Uwe Beck trifft Stephan von Bothmer, Musiker in Berlin und Organist bei Fußball-Public-Viewing in Kirchen

„Das ist eine Art Oper“

Ich besuche Stephan von Bothmer. Er ist Musiker und Komponist, lebt in Berlin. Während der Europameisterschaft in Frankreich hat er zu den Final-spielen zu einem Public-Viewing eingeladen, aber nicht wie üblich in Stadien oder auf großen Plätzen.

Das Besondere bei uns ist, dass es in einer Kirche stattfindet, und zwar begleite ich dieses Fußballspiel an der Kirchenorgel live. Ich spiele quasi ne Filmmusik dazu. Und mach da draus so nen Kino-Film.

Public Viewing in einer Kirche. Wer soll sich das antun, frage ich mich, als ich Stephan von Bothmer in der Emmaus-Kirche in Berlin besuche. 450 Fans sind gekommen, um Fußball zu schauen und Orgelmusik zu hören. Stephan von Bothmer hat zu vielen Stummfilmen nachträglich Melodien komponiert und die Filme so mit Musik unterlegt. Beim Fußball-Publik-Viewing geht das so:
Weil ich eben Stummfilm-Musiker bin, drehen wir den Ton ab. Man hört den Kommentator nicht, sondern nur die Musik. Es wird dann auch fast ne Oper, weil alles, was erzählt wird, wird ja durch Bilder und Musik übertragen oder ausgedrückt, und das passiert in der Oper auch. Deshalb ist es ne Art Rock-Oper, finde ich.

Stephan von Bothmer sitzt bei diesem Achtelfinal-Spiel 2 ½ Stunden an der Orgel, ohne Noten, hat nur das Fernseh-Live-Bild vor sich. Bei großen Chancen einer Mannschaft wird die Musik dramatisch, das Publikum geht mit, schreit auf, jubelt über die Tor-Szene und die Musik. Immer wieder Zwischenapplaus, wenn es Stephan von Bothmer besonders gut gelingt, Musik und Bild zu vereinen.

Dadurch, dass wir den Ton abstellen, sieht man mehr. Dadurch, dass ich Musik mache, fokussiere ich bestimmte Themen, wo die Leute hingucken. Das ist die Aufgabe von Filmmusik grundsätzlich, und das klappt natürlich auch hier.

Public-Viewing in der evangelischen Emmaus-Kirche in Berlin. Bei der Übertragung eines Fußballspiels. Naheliegend ist das nicht.

Diese Idee ist zufällig in dieser Gemeinde geboren, weil ich hier eben viele Stummfilme gezeigt habe. Gleichzeitig macht es sehr viel Spaß, dass in der Kirche zu machen.

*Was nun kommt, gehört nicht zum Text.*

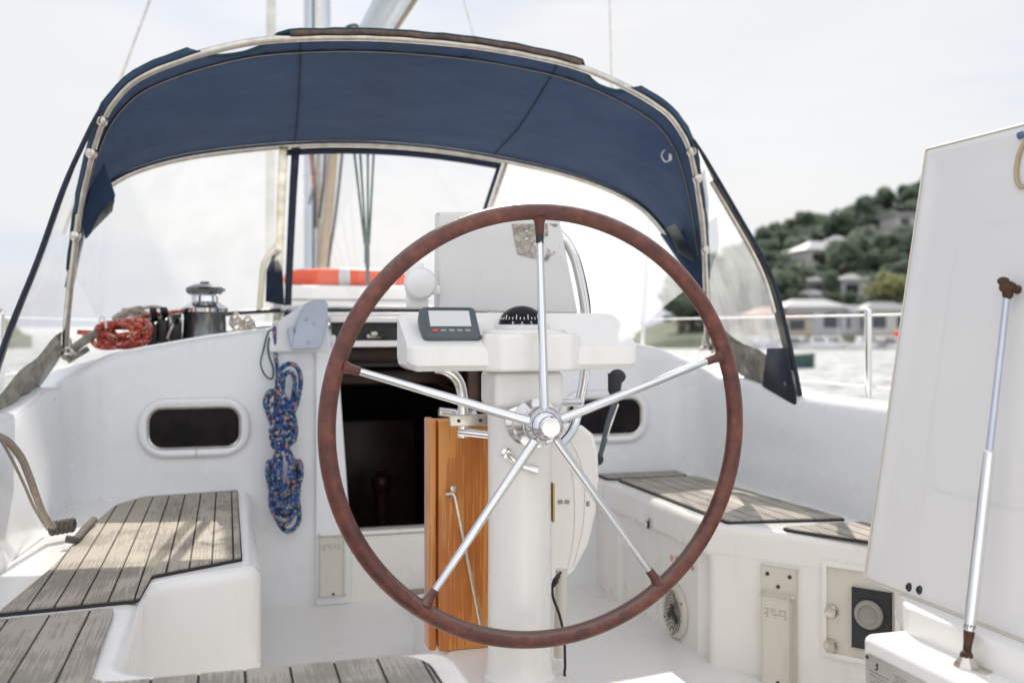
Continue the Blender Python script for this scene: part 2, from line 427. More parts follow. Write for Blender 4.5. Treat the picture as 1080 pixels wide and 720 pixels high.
# ---- starboard seat moulding
planR = fillet([(1.2,YB+.02,0),(.66,YB+.02,0),(.66,.43,.055),(1.03,-.07,.03),(1.2,-.07,0)], .04)
b = MB(); b.prism([(p.x, p.y, .295) for p in planR], (0,0,.097), bev=.022, seg=4, angle=40); b.build('starboard_seat', M['gelw'], yacht, wn=True)
b = MB()
b.prism([(1.2,YB,0),(.685,YB,0),(.685,.52,0),(.71,.50,0),(.71,.44,0),(1.2,.44,0)], (0,0,.30))
b.prism([(p.x, p.y, 0) for p in fillet([(1.19,.42,0),(.715,.475,.01),(.664,.43,.05),(1.03,-.07,.03),(1.19,-.07,0)], .04)], (0,0,.32))
b.prism([(.69,1.25,0),(.672,1.235,0),(.672,1.10,0),(.69,1.085,0)], (0,0,.297))
b.build('seat_front', M['gelw'], yacht, wn=True)
teak_panel('seat_teak', fillet([(.705,1.175,.01),(.705,.385,.02),(1.045,.335,.01),(1.0,1.175,.05)], .02), zs, yacht, mat='teakg', pitch=.05)
teak_panel('seat_teak', fillet([(.675,1.31,0),(.675,1.20,.02),(.99,1.20,.03),(.99,1.31,0)], .02), zs, yacht, mat='teakg')
teak_panel('seat_teak', fillet([(.79,.285,.03),(1.06,.285,0),(1.09,-.06,0),(1.0,-.06,.03)], .02), zs, yacht, mat='teakg')

# ---- coamings, bulkhead ribbon
def zt(x):   # top of the bulkhead by |x|
    a = abs(x); T = [(0,.935),(.47,.93),(.68,.902),(.96,.850),(1.06,.815),(1.10,.79),(1.3,.74)]
    for (x0, z0), (x1, z1) in zip(T, T[1:]):
        if a <= x1: return z0+(z1-z0)*(a-x0)/(x1-x0)
    return T[-1][1]
def ribbon(side, xin):
    sg = side; path = []
    for i in range(9): x = xin+(.92-xin)*i/8; path.append((sg*x, YB, zt(x), 0.0))
    for i in range(1, 9):     # corner fillet
        a = R(90*i/8); cx, cy, r = .93, YB-.14, .14
        path.append((sg*(cx+r*math.sin(a)), cy+r*math.cos(a), zt(cx+r*math.sin(a))-(.055*i/8), .02*i/8))
    for i in range(1, 26):
        y = YB-.14-(i/25)*3.9; t = min(1, i/3)
        path.append((sg*(1.07+.012*t+.006*i/25), y, (.78-.06*t)-.02*i/25, .02+.02*t))
    return path
for side, xin, nm in ((-1, .245, 'port'), (1, .305, 'starboard')):
    path = ribbon(side, xin); rows = []
    N = len(path)
    for i, (x, y, z, lean) in enumerate(path):
        a = Vector(path[max(i-1,0)][:2]); c = Vector(path[min(i+1,N-1)][:2]); t = (c-a).normalized()
        out = Vector((-t.y, t.x)) if side < 0 else Vector((t.y, -t.x))
        out = -out if out.dot(Vector((side*.2, .6 if i < 9 else 0))) < 0 else out
        P = Vector((x, y)); row = []
        for (dz, do) in ((None, -.015 if False else 0), (.42, 0), (.55, .004), (z-.05, lean*.7), (z-.02, lean*.8+.003), (z-.006, lean*.8+.010), (z, lean+.026), (z+.001, lean+(.055 if i < 11 else .10)), (z-.045, lean+(.06 if i < 11 else .22))):
            zz = (0.0 if i < 14 else .3) if dz is None else min(dz, z-.05) if dz < .56 else dz
            q = P+out*do; row.append(Vector((q.x, q.y, zz)))
        rows.append(row)
    b = MB(); b.grid(rows); b.build('bulkhead_and_coaming', M['gelc'], yacht, wn=False, sharp=50)
# side decks, topsides
for sg in (-1, 1):
    ys = [-3.3+.5*i for i in range(28)]; rows = []
    def half(y): return max(.03, 1.72-.028*max(0, y-1)**2.05)
    for y in ys:
        h = half(y); w = min(1.25, h*.7)
        if y < YB+.1: w = 1.24
        rows.append([Vector((sg*x, y, z)) for x, z in ((w, .70 if y < YB+.1 else .45), (max(w, min(w+.05, h-.05)), .47), (max(w, h-.06), .45), (h, .49), (h+.01, .38), (h-.02, -.2), (h*.93, -1.12))])
    b = MB(); b.grid(rows); b.build('side_deck', M['gel'], yacht, sharp=40)
b = MB(); b.box((0,-3.1,-.2),(3.3,.1,1.4)); b.build('transom', M['gel'], yacht)
# ---- companionway panels
CX0, CX1 = -.245, .305
b = MB()
b.box((.03, YB+.02, .111), (.55, .04, .222)); b.box((.03, YB+.028, .232), (.55, .07, .014), bev=.004)
b.build('companionway_sill', M['gelw'], yacht, smooth=True)
b = MB()
b.prism([(-.245,YB-.002,.0),(-.222,YB-.018,.0),(-.206,YB+.002,.0)], (-.028,0,.93)) if False else None
# left jamb leans: narrower at the foot
b.prism([(-.325,YB-.016,.0),(-.208,YB-.016,.0),(-.208,YB-.016,.232),(-.252,YB-.016,.86),(-.258,YB-.016,.905),(-.325,YB-.016,.905)], (0,.05,0), bev=.006)
b.build('companionway_jamb', M['gelc'], yacht, wn=True); b = MB()
b.prism([(.262,YB-.016,.0),(.345,YB-.016,.0),(.345,YB-.016,.905),(.305,YB-.016,.905),(.285,YB-.016,.86)], (0,.05,0), bev=.006)
b.build('companionway_jamb', M['gelc'], yacht, wn=True)
# cabin interior seen through the opening
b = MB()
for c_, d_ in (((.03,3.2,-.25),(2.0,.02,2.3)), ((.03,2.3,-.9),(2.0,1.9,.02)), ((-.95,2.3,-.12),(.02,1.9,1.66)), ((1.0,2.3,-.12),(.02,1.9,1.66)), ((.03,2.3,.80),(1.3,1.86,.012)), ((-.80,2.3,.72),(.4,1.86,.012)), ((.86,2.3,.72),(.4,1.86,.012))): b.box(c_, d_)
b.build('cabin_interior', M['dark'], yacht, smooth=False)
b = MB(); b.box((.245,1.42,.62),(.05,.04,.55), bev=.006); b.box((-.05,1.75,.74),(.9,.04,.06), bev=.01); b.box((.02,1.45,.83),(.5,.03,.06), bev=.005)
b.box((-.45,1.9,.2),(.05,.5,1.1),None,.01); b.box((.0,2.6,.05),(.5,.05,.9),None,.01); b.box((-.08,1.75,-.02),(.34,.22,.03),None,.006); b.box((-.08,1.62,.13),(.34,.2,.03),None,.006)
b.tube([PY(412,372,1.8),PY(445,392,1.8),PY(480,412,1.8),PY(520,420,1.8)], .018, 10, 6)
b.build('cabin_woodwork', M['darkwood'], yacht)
b = MB(); b.tube([(.03,2.2,-.1),(.03,2.2,.22)], .03, 12); b.ell((.03,2.2,.26),(.045,.045,.05)); b.build('cabin_fitting', M['darkwood'], yacht)
# sliding hatch garage: stacked white and dark slats above the opening
zq = PY(400, 363, YB-.02).z
b = MB(); b.box((.03, YB-.005, .874), (.60, .05, .022), bev=.005); b.build('hatch_sill', M['gel'], yacht, wn=True)
b = MB(); b.box((.03, YB+.03, .915), (.60, .06, .062)); b.tube([(-.16,YB-.012,.903),(-.08,YB-.03,.903)], .007, 8); b.build('hatch_runner', M['black'], yacht)
b = MB(); b.box((-.13, YB-.016, .900), (.05, .012, .014), bev=.004); b.box((-.13, YB-.022, .908), (.024, .016, .016), bev=.005); b.build('hatch_latch', M['steelb'], yacht)
b = MB(); b.box((.03, YB+.03, .955), (.62, .12, .018), bev=.005); b.box((.03, YB+.55, .972), (.66, .9, .02), bev=.006)
b.build('sliding_hatch', M['gel'], yacht, wn=True)
b = MB(); b.box((.03, YB+.60, .990), (.70, .9, .016), bev=.003); b.build('hatch_seal', M['black'], yacht, wn=True)
b = MB(); b.box((.03, YB+1.0, 1.004), (.86, 1.2, .016), bev=.006); b.build('hatch_garage', M['gel'], yacht, wn=True)
# coachroof
rows = []
for i in range(22):
    y = YB+.10+i*.20; t = (y-YB)
    wd = 1-.035*t
    row = [Vector((-1.19*wd, y, .44))]
    for x in (-1.15,-1.10,-1.06,-.97,-.75,-.47,-.2,.03,.2,.47,.75,.97,1.06,1.10,1.15):
        row.append(Vector((x*wd, y, (zt(x) if abs(x) < 1.1 else .74 if abs(x) < 1.14 else .64)+.018*t - .042)))
    row.append(Vector((1.19*wd, y, .44))); rows.append(row)
last = rows[-1]; rows.append([Vector((p.x*.9, p.y+1.6, .44 + (p.z-.44)*.05)) for p in last])
b = MB(); b.grid(rows); b.build('coachroof', M['gelc'], yacht, sharp=60)
# fore deck
b = MB(); b.face([(-1.5,3.5,.448),(1.5,3.5,.448),(1.2,6,.448),(.3,9.4,.448),(-.3,9.4,.448),(-1.2,6,.448)]); b.build('foredeck', M['gel'], yacht)
# dark trim line where the dodger meets the roof
b = MB(); b.tube([PY(228,332,1.9),PY(262,329,1.95),PY(300,327,2.1)], .009, 8, 5)
b.build('roof_track', M['black'], yacht)
# ---- portholes on the bulkhead
def rrect(cx, cz, w, h, r, n=6):
    out = []
    for (sx, sz, a0) in ((1,1,0),(-1,1,90),(-1,-1,180),(1,-1,270)):
        for k in range(n+1):
            a = R(a0+90*k/n); out.append((cx+sx*(w/2-r)+r*math.cos(a), cz+sz*(h/2-r)+r*math.sin(a)))
    return out
for sg in (-1, 1):
    cx = sg*.709; cz = .605
    rings = []
    for (w, h, r, yy) in ((.345,.190,.085,-.001),(.342,.187,.084,-.010),(.325,.170,.078,-.015),(.300,.146,.055,-.014),(.288,.134,.045,-.010),(.284,.130,.043,.004)):
        rings.append([Vector((x, YB+yy, z)) for x, z in rrect(cx, cz, w, h, r)])
    b = MB(); b.grid(rings, closed=True); f = b.build('porthole', M['grey_box'] if False else M['gelc'], yacht)
    b = MB(); rg = [[Vector((x, YB+yy, z)) for x, z in rrect(cx, cz, w, h, r)] for (w, h, r, yy) in ((.290,.136,.046,-.0125),(.286,.132,.044,-.016),(.276,.122,.040,-.012),(.276,.122,.040,-.004))]
    b.grid(rg, closed=True); b.build('window_frame', M['steelb'], f)
    b = MB(); b.face([Vector((x, YB-.005, z)) for x, z in rrect(cx, cz, .277, .123, .04)]); b.build('window_pane', M['smoke'], f, smooth=False)
    b = MB(); b.box((cx+.005, YB-.011, cz-.075), (.0015,.01,.035)); b.build('frame_joint', M['printl'], f, smooth=False)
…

Es gibt diese herrliche Brechung, dass man überhaupt Fußball guckt in ner  Kirche, mit Bier, mit Wein, mit allem, was zum Fußball dazu gehört.

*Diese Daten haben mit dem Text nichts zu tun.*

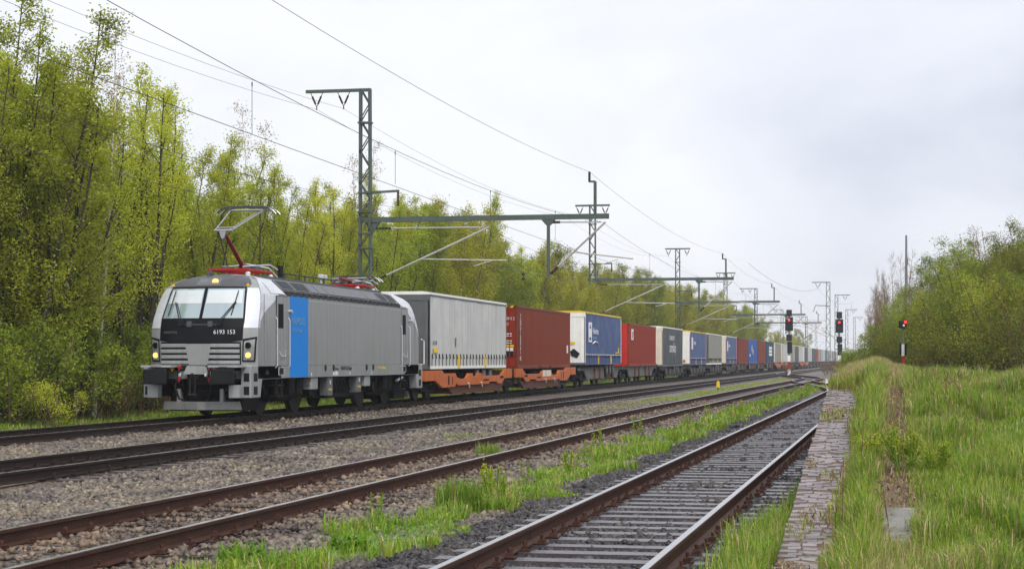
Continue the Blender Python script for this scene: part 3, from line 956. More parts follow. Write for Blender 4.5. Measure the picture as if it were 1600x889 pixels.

Das Ambiente ist ungewöhnlich, kommt aber an. Schon bald werden Kommentar des Moderators und die Stimmung der Fans im Stadion nicht mehr vermisst. Stephan von Bothmer komponiert das Spiel ganz neu, zaubert mal Traurigkeit, mal Hochstimmung in die Emmaus-Kirche. Er muss ständig reagieren, muss sich für Film-Melodien oder Musicals entscheiden. Oder er komponiert einfach drauf los. Und grundsätzlich gilt:

Die Mannschaft, die besser spielt, die kriegt auch die bessere Musik. Das liegt einfach daran, dass wenn man besser spielt, spielt man mehr im Rhythmus, dann kann ich dazu einfach besser Musik machen.

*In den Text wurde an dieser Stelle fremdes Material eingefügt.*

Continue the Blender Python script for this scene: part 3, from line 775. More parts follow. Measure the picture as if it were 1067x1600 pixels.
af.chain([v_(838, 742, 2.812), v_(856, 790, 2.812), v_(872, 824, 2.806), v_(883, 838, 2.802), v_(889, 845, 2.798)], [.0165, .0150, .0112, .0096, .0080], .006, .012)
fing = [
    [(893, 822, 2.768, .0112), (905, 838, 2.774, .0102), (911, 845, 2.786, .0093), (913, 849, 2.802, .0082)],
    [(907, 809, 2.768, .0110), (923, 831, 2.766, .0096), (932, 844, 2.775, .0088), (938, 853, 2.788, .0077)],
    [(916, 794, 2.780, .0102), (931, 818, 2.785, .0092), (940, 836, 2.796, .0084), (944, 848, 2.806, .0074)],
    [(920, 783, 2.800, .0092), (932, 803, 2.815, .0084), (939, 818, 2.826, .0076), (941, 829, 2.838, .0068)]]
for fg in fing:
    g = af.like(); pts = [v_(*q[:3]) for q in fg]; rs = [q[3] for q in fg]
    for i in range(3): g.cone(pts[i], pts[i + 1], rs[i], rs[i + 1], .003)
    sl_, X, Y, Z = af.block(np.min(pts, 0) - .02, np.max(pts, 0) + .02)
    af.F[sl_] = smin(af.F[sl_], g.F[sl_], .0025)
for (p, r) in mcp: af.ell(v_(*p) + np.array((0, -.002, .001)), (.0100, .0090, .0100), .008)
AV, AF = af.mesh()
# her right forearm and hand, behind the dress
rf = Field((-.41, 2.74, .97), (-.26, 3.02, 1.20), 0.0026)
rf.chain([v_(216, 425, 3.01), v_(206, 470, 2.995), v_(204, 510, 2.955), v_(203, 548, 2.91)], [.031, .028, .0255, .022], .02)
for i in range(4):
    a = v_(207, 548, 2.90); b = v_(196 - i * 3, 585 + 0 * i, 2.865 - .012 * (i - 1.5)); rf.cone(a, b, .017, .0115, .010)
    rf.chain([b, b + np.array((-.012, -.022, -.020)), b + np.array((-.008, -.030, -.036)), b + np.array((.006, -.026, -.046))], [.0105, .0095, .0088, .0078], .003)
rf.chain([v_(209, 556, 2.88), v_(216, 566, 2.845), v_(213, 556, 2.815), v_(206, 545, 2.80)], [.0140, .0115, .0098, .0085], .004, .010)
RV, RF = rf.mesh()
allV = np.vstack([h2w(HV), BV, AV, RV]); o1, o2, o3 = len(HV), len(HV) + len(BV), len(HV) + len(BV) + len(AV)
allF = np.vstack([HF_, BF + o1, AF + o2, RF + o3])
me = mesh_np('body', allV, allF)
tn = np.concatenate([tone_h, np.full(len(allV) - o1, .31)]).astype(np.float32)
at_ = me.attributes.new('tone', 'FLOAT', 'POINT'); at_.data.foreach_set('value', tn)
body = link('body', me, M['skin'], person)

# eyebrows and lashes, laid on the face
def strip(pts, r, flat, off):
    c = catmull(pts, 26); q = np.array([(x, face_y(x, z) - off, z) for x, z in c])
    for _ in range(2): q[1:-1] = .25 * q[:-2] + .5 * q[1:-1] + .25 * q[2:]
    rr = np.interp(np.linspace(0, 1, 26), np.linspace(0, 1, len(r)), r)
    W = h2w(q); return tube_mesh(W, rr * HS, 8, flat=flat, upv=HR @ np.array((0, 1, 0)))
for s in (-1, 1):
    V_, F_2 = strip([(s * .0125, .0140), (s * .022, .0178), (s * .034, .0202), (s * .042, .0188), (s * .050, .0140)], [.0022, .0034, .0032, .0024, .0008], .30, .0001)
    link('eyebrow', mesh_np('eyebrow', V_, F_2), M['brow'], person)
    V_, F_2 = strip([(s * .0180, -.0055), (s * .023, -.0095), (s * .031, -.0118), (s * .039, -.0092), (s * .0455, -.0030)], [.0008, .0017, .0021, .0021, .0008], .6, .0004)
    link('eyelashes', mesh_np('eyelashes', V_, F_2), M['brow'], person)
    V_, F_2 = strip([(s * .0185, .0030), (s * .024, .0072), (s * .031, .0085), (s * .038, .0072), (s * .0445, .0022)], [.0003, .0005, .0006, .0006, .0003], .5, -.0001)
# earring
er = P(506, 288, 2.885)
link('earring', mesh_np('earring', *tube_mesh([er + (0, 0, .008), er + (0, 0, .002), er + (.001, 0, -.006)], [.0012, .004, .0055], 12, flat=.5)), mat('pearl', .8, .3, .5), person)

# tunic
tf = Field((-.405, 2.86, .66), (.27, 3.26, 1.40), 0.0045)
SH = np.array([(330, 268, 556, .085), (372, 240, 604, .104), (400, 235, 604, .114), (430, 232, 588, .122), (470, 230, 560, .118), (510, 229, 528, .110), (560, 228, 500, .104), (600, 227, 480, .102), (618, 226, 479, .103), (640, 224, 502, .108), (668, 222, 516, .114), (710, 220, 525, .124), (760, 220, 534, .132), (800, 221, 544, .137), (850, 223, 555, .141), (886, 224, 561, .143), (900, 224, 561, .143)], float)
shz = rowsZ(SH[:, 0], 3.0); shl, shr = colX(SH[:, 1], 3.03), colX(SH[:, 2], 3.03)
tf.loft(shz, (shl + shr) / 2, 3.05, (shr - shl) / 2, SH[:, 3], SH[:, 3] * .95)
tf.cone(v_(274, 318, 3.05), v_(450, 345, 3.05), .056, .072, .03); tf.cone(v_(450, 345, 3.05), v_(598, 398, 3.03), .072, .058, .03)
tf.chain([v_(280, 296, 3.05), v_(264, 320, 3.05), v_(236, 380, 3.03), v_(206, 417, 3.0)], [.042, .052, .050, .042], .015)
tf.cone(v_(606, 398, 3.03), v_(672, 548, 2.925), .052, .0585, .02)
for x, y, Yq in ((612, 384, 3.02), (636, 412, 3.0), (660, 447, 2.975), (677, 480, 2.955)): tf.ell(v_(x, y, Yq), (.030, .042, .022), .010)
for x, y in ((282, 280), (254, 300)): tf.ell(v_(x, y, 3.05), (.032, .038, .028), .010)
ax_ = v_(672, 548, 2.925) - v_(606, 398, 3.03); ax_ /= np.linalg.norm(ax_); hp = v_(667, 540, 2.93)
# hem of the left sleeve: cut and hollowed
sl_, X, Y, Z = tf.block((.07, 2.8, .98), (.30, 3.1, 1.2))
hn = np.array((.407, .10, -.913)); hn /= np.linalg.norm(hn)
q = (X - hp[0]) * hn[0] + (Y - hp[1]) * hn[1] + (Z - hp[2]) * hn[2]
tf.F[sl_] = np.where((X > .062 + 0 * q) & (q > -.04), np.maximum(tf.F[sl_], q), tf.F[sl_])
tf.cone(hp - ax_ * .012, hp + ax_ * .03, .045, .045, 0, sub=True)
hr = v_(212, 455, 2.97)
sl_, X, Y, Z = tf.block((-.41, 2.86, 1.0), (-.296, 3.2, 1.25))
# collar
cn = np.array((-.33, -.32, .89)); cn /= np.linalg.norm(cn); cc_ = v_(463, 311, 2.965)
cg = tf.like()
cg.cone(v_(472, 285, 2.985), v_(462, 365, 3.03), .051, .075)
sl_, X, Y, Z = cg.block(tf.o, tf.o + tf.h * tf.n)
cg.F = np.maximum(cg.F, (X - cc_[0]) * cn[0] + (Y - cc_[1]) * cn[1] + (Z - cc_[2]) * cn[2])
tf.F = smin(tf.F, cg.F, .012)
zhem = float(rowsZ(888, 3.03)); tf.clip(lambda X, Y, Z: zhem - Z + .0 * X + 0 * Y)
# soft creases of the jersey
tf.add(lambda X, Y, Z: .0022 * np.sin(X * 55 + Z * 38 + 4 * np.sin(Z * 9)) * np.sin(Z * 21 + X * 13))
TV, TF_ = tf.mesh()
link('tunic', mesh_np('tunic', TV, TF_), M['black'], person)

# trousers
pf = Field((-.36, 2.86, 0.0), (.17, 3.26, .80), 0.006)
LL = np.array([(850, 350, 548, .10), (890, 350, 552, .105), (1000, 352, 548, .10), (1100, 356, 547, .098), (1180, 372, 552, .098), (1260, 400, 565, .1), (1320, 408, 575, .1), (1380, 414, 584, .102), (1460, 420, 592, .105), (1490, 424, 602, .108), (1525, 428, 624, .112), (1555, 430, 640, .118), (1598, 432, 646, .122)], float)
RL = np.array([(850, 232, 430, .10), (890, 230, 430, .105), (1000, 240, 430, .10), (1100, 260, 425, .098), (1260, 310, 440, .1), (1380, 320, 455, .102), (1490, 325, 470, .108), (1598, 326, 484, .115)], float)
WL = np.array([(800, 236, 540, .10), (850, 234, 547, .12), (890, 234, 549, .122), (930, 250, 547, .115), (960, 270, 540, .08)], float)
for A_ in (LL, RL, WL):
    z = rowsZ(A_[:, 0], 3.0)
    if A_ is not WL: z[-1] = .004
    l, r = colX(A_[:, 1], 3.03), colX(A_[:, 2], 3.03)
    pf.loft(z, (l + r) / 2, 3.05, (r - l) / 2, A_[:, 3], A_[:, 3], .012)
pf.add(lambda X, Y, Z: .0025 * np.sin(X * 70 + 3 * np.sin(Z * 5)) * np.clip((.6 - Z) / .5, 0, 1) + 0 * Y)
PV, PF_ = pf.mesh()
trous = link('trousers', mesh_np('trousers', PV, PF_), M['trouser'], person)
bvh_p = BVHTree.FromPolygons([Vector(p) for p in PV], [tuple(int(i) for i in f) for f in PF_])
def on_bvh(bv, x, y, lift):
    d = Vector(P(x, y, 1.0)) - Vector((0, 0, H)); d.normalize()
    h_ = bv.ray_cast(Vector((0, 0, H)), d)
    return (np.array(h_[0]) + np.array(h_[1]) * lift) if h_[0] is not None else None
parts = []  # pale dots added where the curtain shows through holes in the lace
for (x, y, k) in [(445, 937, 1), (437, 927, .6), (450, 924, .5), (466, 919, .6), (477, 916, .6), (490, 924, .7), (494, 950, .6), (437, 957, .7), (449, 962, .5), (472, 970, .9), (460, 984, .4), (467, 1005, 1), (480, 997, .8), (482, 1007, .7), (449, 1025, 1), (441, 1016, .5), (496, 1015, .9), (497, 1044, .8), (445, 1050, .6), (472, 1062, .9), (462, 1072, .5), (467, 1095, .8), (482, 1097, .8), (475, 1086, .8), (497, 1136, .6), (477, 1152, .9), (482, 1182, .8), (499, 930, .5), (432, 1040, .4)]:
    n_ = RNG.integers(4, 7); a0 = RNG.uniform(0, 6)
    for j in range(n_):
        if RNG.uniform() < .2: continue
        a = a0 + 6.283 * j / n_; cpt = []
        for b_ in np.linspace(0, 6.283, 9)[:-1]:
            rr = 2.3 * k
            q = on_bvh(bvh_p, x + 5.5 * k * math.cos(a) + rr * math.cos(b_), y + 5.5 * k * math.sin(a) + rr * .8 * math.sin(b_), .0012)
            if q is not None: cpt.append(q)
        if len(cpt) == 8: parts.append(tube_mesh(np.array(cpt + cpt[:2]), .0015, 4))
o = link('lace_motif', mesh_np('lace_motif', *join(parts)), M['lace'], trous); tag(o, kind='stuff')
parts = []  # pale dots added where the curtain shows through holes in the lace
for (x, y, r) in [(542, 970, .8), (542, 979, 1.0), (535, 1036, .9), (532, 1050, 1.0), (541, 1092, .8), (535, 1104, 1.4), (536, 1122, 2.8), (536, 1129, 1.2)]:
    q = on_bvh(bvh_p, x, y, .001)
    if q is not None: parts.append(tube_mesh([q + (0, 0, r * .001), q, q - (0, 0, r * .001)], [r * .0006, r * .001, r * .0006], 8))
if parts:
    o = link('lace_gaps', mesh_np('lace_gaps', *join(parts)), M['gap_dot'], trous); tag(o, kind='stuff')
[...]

„Public Viewing ist ohne Ton viel doller!“

Der 45-jährige Komponist und Musiker Stephan von Bothmer spielte die letzten vier Wochen während der Fußball-Europameisterschaft in einer Berliner Kirche. Zusammen mit Hunderten von Besuchern gab es ein Public Viewing – ohne Fernseh-Ton, dafür aber mit Orgelmusik.  Passend zur jeweiligen Spielsituation setzt er Film- und Musical-Melodien ein, und spürt, dass sich im Kirchenraum etwas verändert.

Es ist erstaunlich, wie sich die Orgel zu diesem Fußballspiel verhält. Da weiß ich kein besseres Wort. Passiert etwas mit diesem Spiel, wenn man dazu Orgel spielt? Diese Posaune, die man losfahren kann, das ist ja auch gigantisch. Die wollen ja auch die Gefühle, die beim Fußballspiel entstehen, transportieren.
Ich finde es gut, dass sich die Kirchen für solche Veranstaltungen öffnen .Die Zuschauer in der Emmauskirche in Berlin sind begeistert. Freuen sich auf die Verlängerung des Spiel, weil so das Konzert verlängert wird.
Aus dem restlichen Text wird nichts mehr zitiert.